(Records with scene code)

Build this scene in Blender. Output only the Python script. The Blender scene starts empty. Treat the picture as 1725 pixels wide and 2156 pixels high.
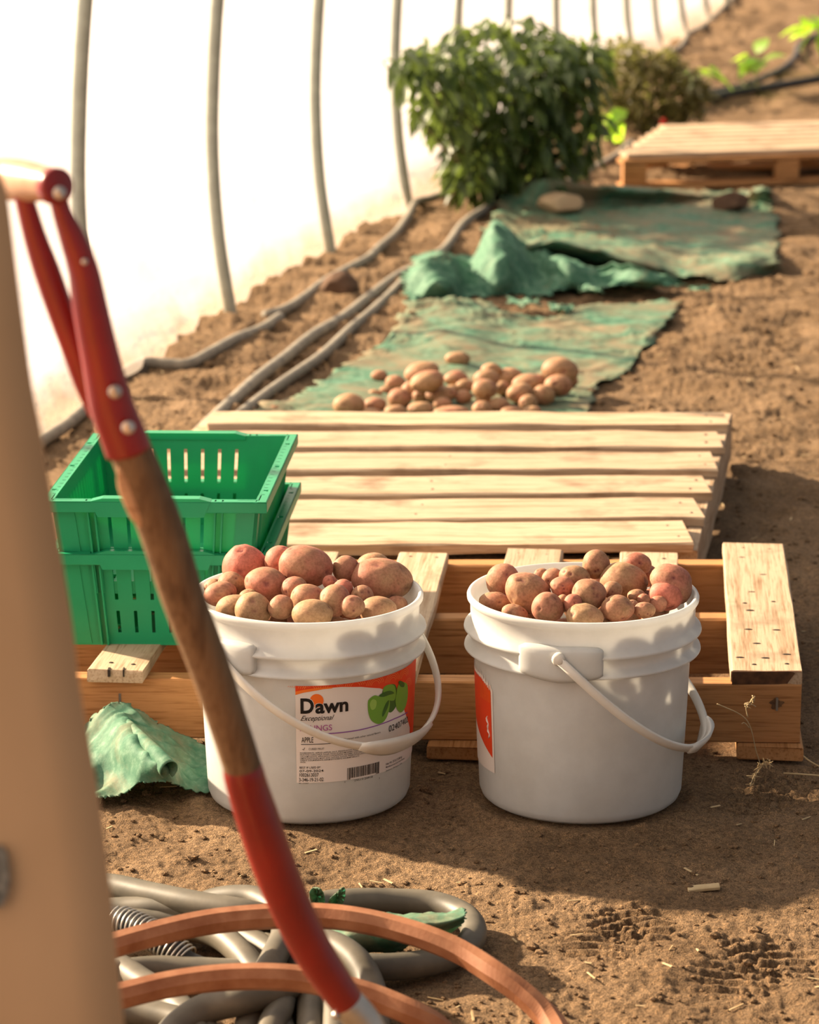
import bpy, bmesh, math, random
import numpy as np
from mathutils import Vector, Matrix

# ------------------------------------------------------------------ camera, light, exposure
C = bpy.context.scene.collection
SC = bpy.context.scene
F = 6300.0; PITCH = math.radians(14.06); H = 1.322
cd = bpy.data.cameras.new('camera'); cam = bpy.data.objects.new('camera', cd); C.objects.link(cam)
cam.location = (0, 0, H); cam.rotation_euler = (math.pi/2 - PITCH, 0, 0)
cd.sensor_fit = 'HORIZONTAL'; cd.sensor_width = 24.0; cd.lens = F/1725*24.0
cd.clip_start = 0.05; cd.clip_end = 200
cd.dof.use_dof = True; cd.dof.focus_distance = 3.78; cd.dof.aperture_fstop = 6.3
SC.camera = cam
SUN_AZ = math.radians(30); SUN_EL = math.radians(25.5)
w = bpy.data.worlds.new('world'); SC.world = w; w.use_nodes = True
bg = w.node_tree.nodes['Background']; bg.inputs[0].default_value = (0.96, 0.97, 1.0, 1); bg.inputs[1].default_value = 0.36
sd = bpy.data.lights.new('sun', 'SUN'); sun = bpy.data.objects.new('sun', sd); C.objects.link(sun)
sd.energy = 36.0; sd.angle = math.radians(1.8); sd.color = (1.0, 0.82, 0.60)
ldir = Vector((math.cos(SUN_AZ)*math.cos(SUN_EL), -math.sin(SUN_AZ)*math.cos(SUN_EL), -math.sin(SUN_EL)))
sun.rotation_euler = ldir.to_track_quat('-Z', 'Y').to_euler(); sun.location = (-4, 5, 3)
SC.view_settings.view_transform = 'Standard'; SC.view_settings.look = 'None'
SC.view_settings.gamma = 1; SC.view_settings.use_curve_mapping = False
SC.view_settings.exposure = 0.0
SC.cycles.use_denoising = True
SC.cycles.max_bounces = 10; SC.cycles.transparent_max_bounces = 12; SC.cycles.transmission_bounces = 8

# ------------------------------------------------------------------ helpers
CP, SP = math.cos(PITCH), math.sin(PITCH)
def ray(x, y):
    xc = (x-862.5)/F; yc = -(y-1078)/F
    return np.array([xc, CP+yc*SP, -SP+yc*CP])
def gp(x, y, z=0.0):
    d = ray(x, y); return np.array([0, 0, H]) + d*((z-H)/d[2])
def aty(x, y, Y):
    d = ray(x, y); return np.array([0, 0, H]) + d*(Y/d[1])
def pxs(P):                                   # pixels per metre at a point
    return F/(P[1]*CP-(P[2]-H)*SP)
def proj(P):
    q = np.array(P)-[0, 0, H]; f = q[1]*CP-q[2]*SP; u = q[1]*SP+q[2]*CP
    return 862.5+F*q[0]/f, 1078-F*u/f

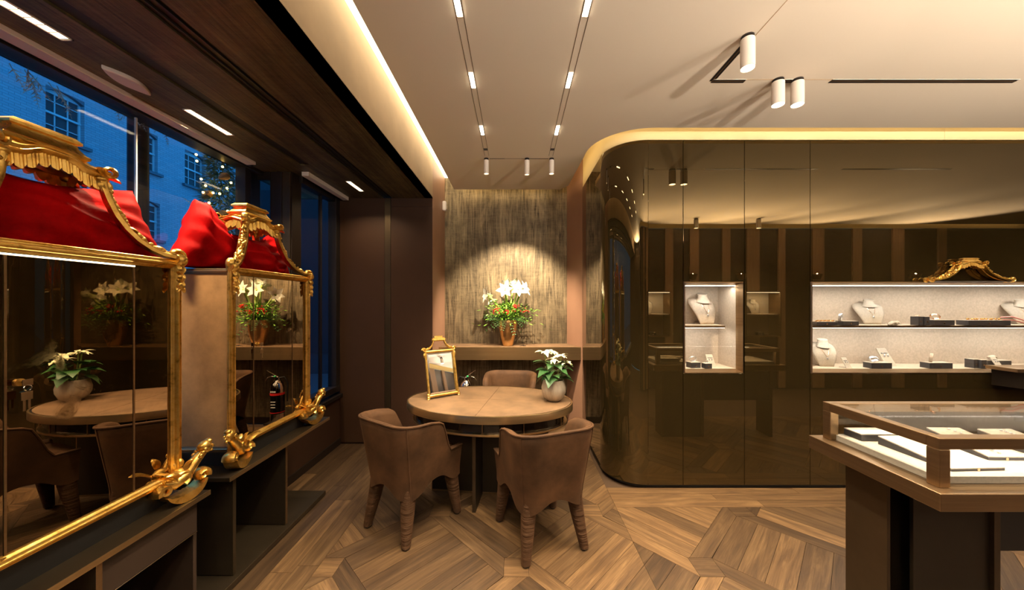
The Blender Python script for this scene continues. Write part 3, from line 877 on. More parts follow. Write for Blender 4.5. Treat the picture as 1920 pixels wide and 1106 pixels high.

▶ [WHAT THIS TASK INVOLVES] Go through the entries above and output them exactly, without pictures.

▶ [RESPONSE]
Build this scene in Blender. Output only the Python script. The Blender scene starts empty. Treat the picture as 1725 pixels wide and 2156 pixels high.
import bpy, bmesh, math, random
import numpy as np
from mathutils import Vector, Matrix

# ------------------------------------------------------------------ camera, light, exposure
C = bpy.context.scene.collection
SC = bpy.context.scene
F = 6300.0; PITCH = math.radians(14.06); H = 1.322
cd = bpy.data.cameras.new('camera'); cam = bpy.data.objects.new('camera', cd); C.objects.link(cam)
cam.location = (0, 0, H); cam.rotation_euler = (math.pi/2 - PITCH, 0, 0)
cd.sensor_fit = 'HORIZONTAL'; cd.sensor_width = 24.0; cd.lens = F/1725*24.0
cd.clip_start = 0.05; cd.clip_end = 200
cd.dof.use_dof = True; cd.dof.focus_distance = 3.78; cd.dof.aperture_fstop = 6.3
SC.camera = cam
SUN_AZ = math.radians(30); SUN_EL = math.radians(25.5)
w = bpy.data.worlds.new('world'); SC.world = w; w.use_nodes = True
bg = w.node_tree.nodes['Background']; bg.inputs[0].default_value = (0.96, 0.97, 1.0, 1); bg.inputs[1].default_value = 0.36
sd = bpy.data.lights.new('sun', 'SUN'); sun = bpy.data.objects.new('sun', sd); C.objects.link(sun)
sd.energy = 36.0; sd.angle = math.radians(1.8); sd.color = (1.0, 0.82, 0.60)
ldir = Vector((math.cos(SUN_AZ)*math.cos(SUN_EL), -math.sin(SUN_AZ)*math.cos(SUN_EL), -math.sin(SUN_EL)))
sun.rotation_euler = ldir.to_track_quat('-Z', 'Y').to_euler(); sun.location = (-4, 5, 3)
SC.view_settings.view_transform = 'Standard'; SC.view_settings.look = 'None'
SC.view_settings.gamma = 1; SC.view_settings.use_curve_mapping = False
SC.view_settings.exposure = 0.0
SC.cycles.use_denoising = True
SC.cycles.max_bounces = 10; SC.cycles.transparent_max_bounces = 12; SC.cycles.transmission_bounces = 8

# ------------------------------------------------------------------ helpers
CP, SP = math.cos(PITCH), math.sin(PITCH)
def ray(x, y):
    xc = (x-862.5)/F; yc = -(y-1078)/F
    return np.array([xc, CP+yc*SP, -SP+yc*CP])
def gp(x, y, z=0.0):
    d = ray(x, y); return np.array([0, 0, H]) + d*((z-H)/d[2])
def aty(x, y, Y):
    d = ray(x, y); return np.array([0, 0, H]) + d*(Y/d[1])
def pxs(P):                                   # pixels per metre at a point
    return F/(P[1]*CP-(P[2]-H)*SP)
def proj(P):
    q = np.array(P)-[0, 0, H]; f = q[1]*CP-q[2]*SP; u = q[1]*SP+q[2]*CP
    return 862.5+F*q[0]/f, 1078-F*u/f

The Blender Python script for this scene continues. Write part 3, from line 877 on. More parts follow. Write for Blender 4.5. Treat the picture as 1920 pixels wide and 1106 pixels high.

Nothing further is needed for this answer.